Work instructions.
Take the lines from the beginning of the data below through the line holding "above the floor" and return exactly those.

--*--

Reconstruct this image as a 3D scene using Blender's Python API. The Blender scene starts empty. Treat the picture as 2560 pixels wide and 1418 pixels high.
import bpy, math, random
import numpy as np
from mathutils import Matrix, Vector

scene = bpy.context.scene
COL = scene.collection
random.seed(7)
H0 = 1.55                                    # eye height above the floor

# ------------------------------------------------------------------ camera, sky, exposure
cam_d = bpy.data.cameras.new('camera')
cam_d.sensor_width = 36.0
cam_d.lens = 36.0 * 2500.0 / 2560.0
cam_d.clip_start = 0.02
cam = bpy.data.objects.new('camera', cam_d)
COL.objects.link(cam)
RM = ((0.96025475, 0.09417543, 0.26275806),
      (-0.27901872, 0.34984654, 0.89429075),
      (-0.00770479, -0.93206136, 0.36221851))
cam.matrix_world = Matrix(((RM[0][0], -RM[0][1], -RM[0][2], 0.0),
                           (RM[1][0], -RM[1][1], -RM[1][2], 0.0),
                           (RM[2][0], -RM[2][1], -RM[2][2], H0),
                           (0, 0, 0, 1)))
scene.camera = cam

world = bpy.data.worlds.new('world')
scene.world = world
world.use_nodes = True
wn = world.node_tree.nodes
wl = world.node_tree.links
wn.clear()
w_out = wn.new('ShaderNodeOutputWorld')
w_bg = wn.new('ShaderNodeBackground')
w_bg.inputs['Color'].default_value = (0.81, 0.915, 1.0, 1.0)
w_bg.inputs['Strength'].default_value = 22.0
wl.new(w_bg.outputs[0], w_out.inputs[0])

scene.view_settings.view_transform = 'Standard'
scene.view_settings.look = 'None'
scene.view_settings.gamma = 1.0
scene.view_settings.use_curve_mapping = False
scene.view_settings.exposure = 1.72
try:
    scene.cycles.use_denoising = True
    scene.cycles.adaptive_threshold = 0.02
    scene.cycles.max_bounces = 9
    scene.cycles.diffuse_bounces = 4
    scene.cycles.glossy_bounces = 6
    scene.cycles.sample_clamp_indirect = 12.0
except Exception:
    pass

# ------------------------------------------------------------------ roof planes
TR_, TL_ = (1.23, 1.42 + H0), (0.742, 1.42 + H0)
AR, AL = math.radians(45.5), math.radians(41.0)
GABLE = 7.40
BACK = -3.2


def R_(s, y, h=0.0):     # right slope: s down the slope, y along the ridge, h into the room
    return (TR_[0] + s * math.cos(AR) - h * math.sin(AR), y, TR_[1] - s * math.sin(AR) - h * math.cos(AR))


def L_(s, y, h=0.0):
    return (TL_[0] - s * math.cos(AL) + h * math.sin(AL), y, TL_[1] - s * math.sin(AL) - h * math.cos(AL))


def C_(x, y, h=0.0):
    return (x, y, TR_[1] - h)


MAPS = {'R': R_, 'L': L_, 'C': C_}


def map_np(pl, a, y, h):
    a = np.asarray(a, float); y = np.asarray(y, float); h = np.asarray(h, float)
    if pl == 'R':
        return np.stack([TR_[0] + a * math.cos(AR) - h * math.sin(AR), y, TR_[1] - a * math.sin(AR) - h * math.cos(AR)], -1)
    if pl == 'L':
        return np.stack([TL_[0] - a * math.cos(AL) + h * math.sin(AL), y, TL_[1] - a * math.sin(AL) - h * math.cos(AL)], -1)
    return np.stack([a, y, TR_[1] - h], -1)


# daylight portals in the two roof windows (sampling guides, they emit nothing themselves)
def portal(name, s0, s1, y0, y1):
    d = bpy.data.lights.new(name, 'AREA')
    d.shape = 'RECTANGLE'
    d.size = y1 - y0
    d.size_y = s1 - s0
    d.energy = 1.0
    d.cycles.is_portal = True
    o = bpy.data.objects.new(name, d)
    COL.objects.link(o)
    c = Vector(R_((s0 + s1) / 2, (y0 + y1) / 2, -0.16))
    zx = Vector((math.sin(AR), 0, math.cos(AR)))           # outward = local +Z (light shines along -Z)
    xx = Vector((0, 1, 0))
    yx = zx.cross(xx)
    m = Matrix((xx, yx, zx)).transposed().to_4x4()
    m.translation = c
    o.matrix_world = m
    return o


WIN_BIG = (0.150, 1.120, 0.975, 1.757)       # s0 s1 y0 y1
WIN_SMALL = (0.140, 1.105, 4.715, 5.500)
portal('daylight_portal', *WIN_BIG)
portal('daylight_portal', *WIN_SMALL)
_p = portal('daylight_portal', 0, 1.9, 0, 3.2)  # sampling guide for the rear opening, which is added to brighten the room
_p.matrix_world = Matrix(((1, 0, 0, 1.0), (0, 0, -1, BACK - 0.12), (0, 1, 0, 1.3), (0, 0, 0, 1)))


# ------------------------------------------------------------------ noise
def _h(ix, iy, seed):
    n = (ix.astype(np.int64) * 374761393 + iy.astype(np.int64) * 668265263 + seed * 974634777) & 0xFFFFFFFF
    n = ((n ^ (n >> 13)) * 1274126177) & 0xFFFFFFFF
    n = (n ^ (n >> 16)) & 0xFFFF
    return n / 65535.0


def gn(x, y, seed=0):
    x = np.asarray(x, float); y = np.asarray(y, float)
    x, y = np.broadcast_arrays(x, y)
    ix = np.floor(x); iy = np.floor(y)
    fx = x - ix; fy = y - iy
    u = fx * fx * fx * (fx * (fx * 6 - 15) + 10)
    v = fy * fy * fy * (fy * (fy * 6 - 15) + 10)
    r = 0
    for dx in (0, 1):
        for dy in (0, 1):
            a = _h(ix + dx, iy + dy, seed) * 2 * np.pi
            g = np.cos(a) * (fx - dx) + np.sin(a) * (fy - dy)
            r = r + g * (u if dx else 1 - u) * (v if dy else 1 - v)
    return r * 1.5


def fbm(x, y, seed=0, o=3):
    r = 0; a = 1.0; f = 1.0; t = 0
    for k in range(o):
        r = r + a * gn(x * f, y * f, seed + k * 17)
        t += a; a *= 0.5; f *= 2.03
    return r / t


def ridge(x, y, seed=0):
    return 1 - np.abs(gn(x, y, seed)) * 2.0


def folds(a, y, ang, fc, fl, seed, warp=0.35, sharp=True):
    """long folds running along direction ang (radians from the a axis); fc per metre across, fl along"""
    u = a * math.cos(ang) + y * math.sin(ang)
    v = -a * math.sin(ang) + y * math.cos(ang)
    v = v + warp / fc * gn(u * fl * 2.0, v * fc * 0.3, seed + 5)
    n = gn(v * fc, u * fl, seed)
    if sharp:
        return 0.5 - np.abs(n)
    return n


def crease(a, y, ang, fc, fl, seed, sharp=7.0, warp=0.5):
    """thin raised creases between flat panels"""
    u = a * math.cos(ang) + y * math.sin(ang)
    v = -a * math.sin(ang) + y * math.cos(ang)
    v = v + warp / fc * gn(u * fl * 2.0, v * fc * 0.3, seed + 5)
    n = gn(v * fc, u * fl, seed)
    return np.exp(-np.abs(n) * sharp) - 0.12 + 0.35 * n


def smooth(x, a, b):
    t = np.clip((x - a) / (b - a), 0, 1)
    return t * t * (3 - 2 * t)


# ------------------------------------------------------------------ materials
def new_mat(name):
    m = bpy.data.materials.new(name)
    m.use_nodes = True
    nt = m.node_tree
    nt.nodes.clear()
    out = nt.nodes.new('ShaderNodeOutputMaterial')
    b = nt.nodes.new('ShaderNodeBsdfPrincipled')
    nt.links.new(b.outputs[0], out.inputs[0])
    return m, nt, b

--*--

Final answer.
Reconstruct this image as a 3D scene using Blender's Python API. The Blender scene starts empty. Treat the picture as 2560 pixels wide and 1418 pixels high.
import bpy, math, random
import numpy as np
from mathutils import Matrix, Vector

scene = bpy.context.scene
COL = scene.collection
random.seed(7)
H0 = 1.55                                    # eye height above the floor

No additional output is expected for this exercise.